Pierre David-Weill

Pierre David-Weill (March 8, 1900 - January 14, 1975) was a French investment banker.

Born Pierre Sylvain Désiré Gérard David-Weill in Paris, France, he was the son of Flora Raphael and David David-Weill (1871-1952), Chairman of Lazard Frères. He followed in his father's footsteps and in 1927 became a partner in the Paris office of the family's bank at the time under the direction of the Raymond Philippe.

In 1932 Pierre David-Weill married Berthe Haardt with whom he had a son, Michel David-Weill (born 1932) and a daughter, Eliane David-Weill born in 1935.

Along with Lazard Frères minority partner, André Meyer, Pierre David-Weill and his family fled the German occupation of France during World War II to the safety of the United States.
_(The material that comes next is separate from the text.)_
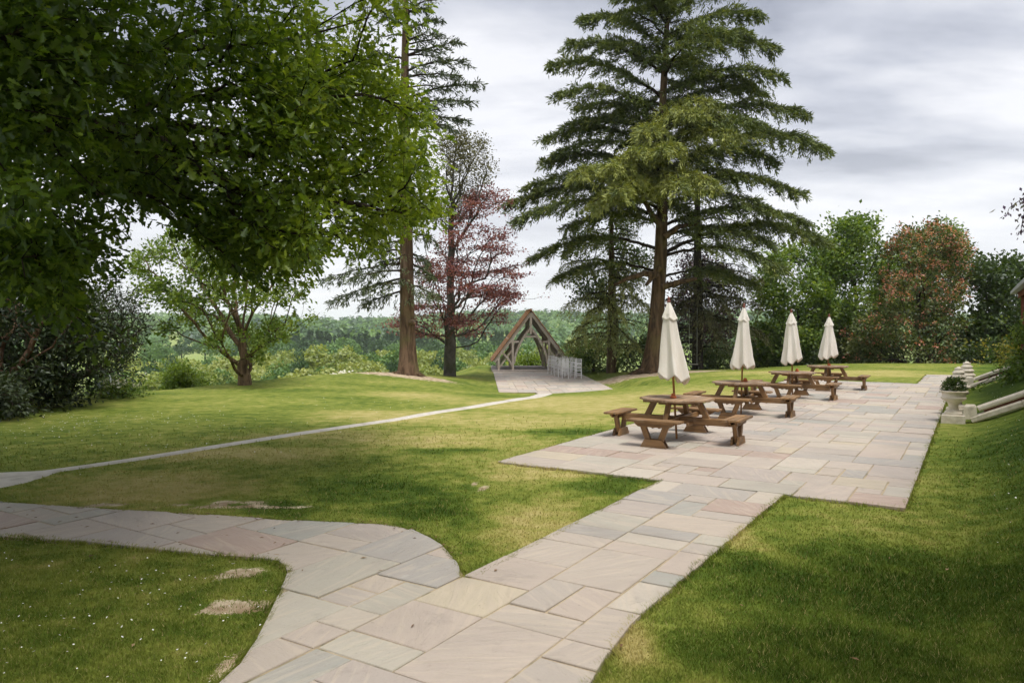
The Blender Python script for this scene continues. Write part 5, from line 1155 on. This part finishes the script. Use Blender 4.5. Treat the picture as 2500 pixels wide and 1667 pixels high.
# --- broadleaf trees and shrubs given by their outline
def leafy(name, label, poly, d, depth, n, seed, leafm, barkm=B_DARK, per=15, rad=.2, size=.15, base=None, cl=None, cr=.45, rt=.25, group=None, cat='tree', bf=.4, up=.7, width=1.25, trunk=True, extra=None, cz=.7, tb=None):
    r = np.random.RandomState(seed); poly = np.array(poly, float); bx = base[0] if base else poly[:, 0].mean(); by = base[1] if base else poly[:, 1].max(); b = P(bx, by, d); b[2] = H1(b[0], b[1]) - .1
    root = root_of(name, b, label, cat, group); T = sample_px(poly, n, d - depth, d + depth, r, cl or max(24, n // 13), cr, cz); g = HG(T[:, 0], T[:, 1]); T[:, 2] = np.maximum(T[:, 2], g + .1)
    topz = T[:, 2].max(); pos, par = skeleton([[b, b + (0.05, 0, .35 * (topz - b[2])), b + (.0, .05, .62 * (topz - b[2]))]], .5)
    p, pa, tips, n0 = grow(pos, par, T, r, bf, .5, .08); A, p = limb_mesh(p, pa, rt, .008, n0, 2, .0, .2); child('trunk' if cat == 'tree' else 'stems', A.mesh('trunk', barkm, True), root)
    C = Acc(); tp = p[tips]; od = tp - p[pa[tips]]; clusters(C, tp, od, per, rad, size, r, LEAF2, up, .1, tb, .16, width); child('crown' if cat == 'tree' else 'foliage', C.mesh('crown', leafm), root)
    if extra: extra(root, tp, od, r)
    return root
G_R = 'trees beyond the right lawn'
leafy('broadleaf_tree', 'mid-green leafy tree right of the cedar, left end of the right-hand trees', [(1735, 850), (1742, 640), (1775, 585), (1840, 555), (1895, 560), (1915, 700), (1900, 850)], 50, 4, 900, 201, L_GREEN, per=20, rad=.30, size=.22, group=G_R)
leafy('broadleaf_tree', 'taller rounded green tree between the cedar and the coral-flowered tree', [(1870, 850), (1868, 640), (1885, 545), (1930, 515), (1985, 488), (2015, 508), (2020, 560), (2055, 620), (2045, 850)], 52, 4, 1100, 202, L_GREEN, per=20, rad=.30, size=.23, group=G_R)
leafy('broadleaf_tree', 'bright green tree showing behind the coral-flowered tree', [(2000, 720), (2030, 570), (2070, 520), (2130, 508), (2185, 505), (2215, 545), (2205, 640), (2120, 720)], 58, 3.5, 800, 203, L_BRIGHT, per=18, rad=.32, size=.24, base=(2110, 850), group=G_R)
leafy('broadleaf_tree', 'dark green tree at the right edge behind the far coping', [(2185, 850), (2195, 690), (2215, 610), (2240, 582), (2280, 590), (2320, 598), (2380, 620), (2450, 650), (2480, 850)], 50, 4, 1100, 204, L_DEEP, per=20, rad=.32, size=.24, base=(2330, 850), group=G_R)
def coral(root, tp, od, r):
    c = root.location; out = tp - np.array([c.x, c.y + 1.0, c.z + 3.0]); sel = (od[:, 2] > -.6) & (r.rand(len(tp)) < (.22 + .45 * (out[:, 2] > 2)) * (1 + .9 * np.sin(tp[:, 0] * 2.3 + tp[:, 2] * 1.7) * np.sin(tp[:, 2] * 2.9 - tp[:, 0]))) & (np.abs(out[:, 0]) + np.maximum(0, -out[:, 1]) + np.maximum(out[:, 2], 0) > 1.4)
    C = Acc(); q = tp[sel] + norm(od[sel]) * .12 + np.array([0, -.1, .08]); clusters(C, q, od[sel] + np.array([0, 0, .4]), 12, .10, .115, r, LEAF2, .8, 0, None, .25, 1.3); child('flowers', C.mesh('flowers', L_CORAL), root)
leafy('flowering_tree', 'tall coral-flowered evergreen tree on the right beyond the patio', [(1930, 846), (1945, 770), (1990, 705), (2040, 690), (2016, 625), (2035, 562), (2085, 530), (2140, 515), (2195, 532), (2226, 580), (2224, 650), (2205, 705), (2232, 745), (2240, 846)], 47, 3.6, 1700, 205, L_REDBUSH, per=15, rad=.22, size=.17, base=(2110, 850), group=None, extra=coral)
leafy('purple_tree', 'dark purple-leaved tree in the shade behind the cedar trunk', [(1535, 850), (1530, 640), (1560, 590), (1640, 580), (1690, 640), (1690, 850)], 55, 3.5, 620, 206, L_PURPLE, per=16, rad=.3, size=.2, group=None)
leafy('holly_tree', 'dark small-leaved tree left of the cedar behind drooping sprays', [(1285, 560), (1300, 490), (1370, 475), (1440, 500), (1500, 560), (1490, 700), (1400, 720), (1310, 690)], 51, 2.5, 420, 216, L_DEEP, per=15, rad=.25, size=.18, base=(1410, 850), group=None)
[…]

There, he took charge of the firm's office in New York City where he remained until the liberation of France by Allied Forces in 1944. On his return to Paris, he left André Meyer in charge of American operations and along with Felix Rohatyn, they expanded Lazard Frères business to make it a leading Euro-American investment bank.

Pierre David-Weill died in 1975. Despite converting to Catholicism in the mid-1960s, he is interred with his wife in the Jewish section of the Cimetière du Montparnasse in the Montparnasse Quarter of Paris.